Plato and the Church of England: Guidelines for Schools

Nov 27, 2017 by

by Rollin Grams, Bible and Mission:

This essay compares and contrasts Plato’s view of education to that presupposed by the Church of England in its recent guidelines for its schools.  It then offers some thoughts on what a Christian educational ethos might involve in light of the earlier discussion.

The Church of England’s Guidelines on Bullying

In its recently published guidelines for schools, the Church of England has advocated a view of education that we might call ‘exploration’ rather than ‘formation.’  The guidelines state that

In creating a school environment that promotes dignity for all and a call to live fulfilled lives as uniquely gifted individuals, pupils will be equipped to accept difference of all varieties and be supported to accept their own gender identity or sexual orientation and that of others. In order to do this it will be essential to provide curriculum opportunities where difference is explored, same-sex relationships, same-sex parenting and transgender issues may be mentioned as a fact in some people’s lives. For children of same-sex or transgender parents or with close LGBT relatives this will be a signal of recognition that will encourage self-esteem and belonging.

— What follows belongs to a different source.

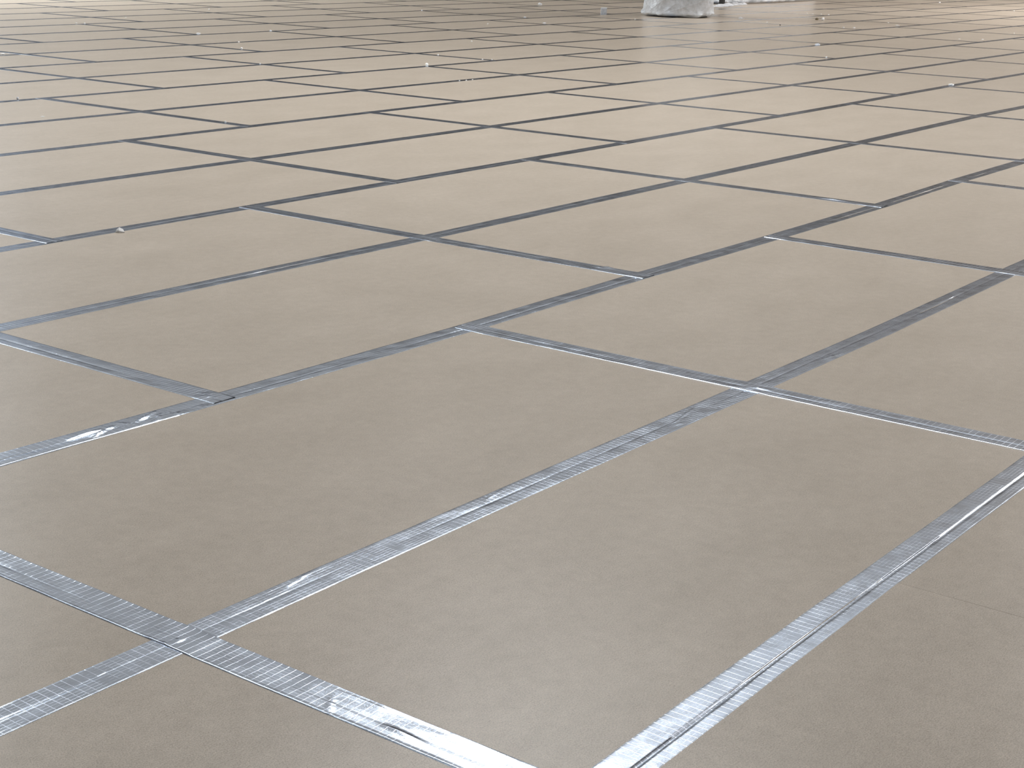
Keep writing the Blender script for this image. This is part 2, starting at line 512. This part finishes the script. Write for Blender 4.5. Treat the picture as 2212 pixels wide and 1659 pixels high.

In the early years context and throughout primary school, play should be a hallmark of creative exploration. Pupils need to be able to play with the many cloaks of identity (sometimes quite literally with the dressing up box). Children should be at liberty to explore the possibilities of who they might be without judgement or derision. For example, a child may choose the tutu, princess’s tiara and heels and/or the firefighter’s helmet, tool belt and superhero cloak without expectation or comment. Childhood has a sacred space for creative self-imagining (Valuing All God’s Children, p. 20).[1]

The guidelines advocate allowing various views of sexuality to be ‘aired and honoured’ and view any disapproval of same-sex relationships and gender transition to be examples of fostering bullying.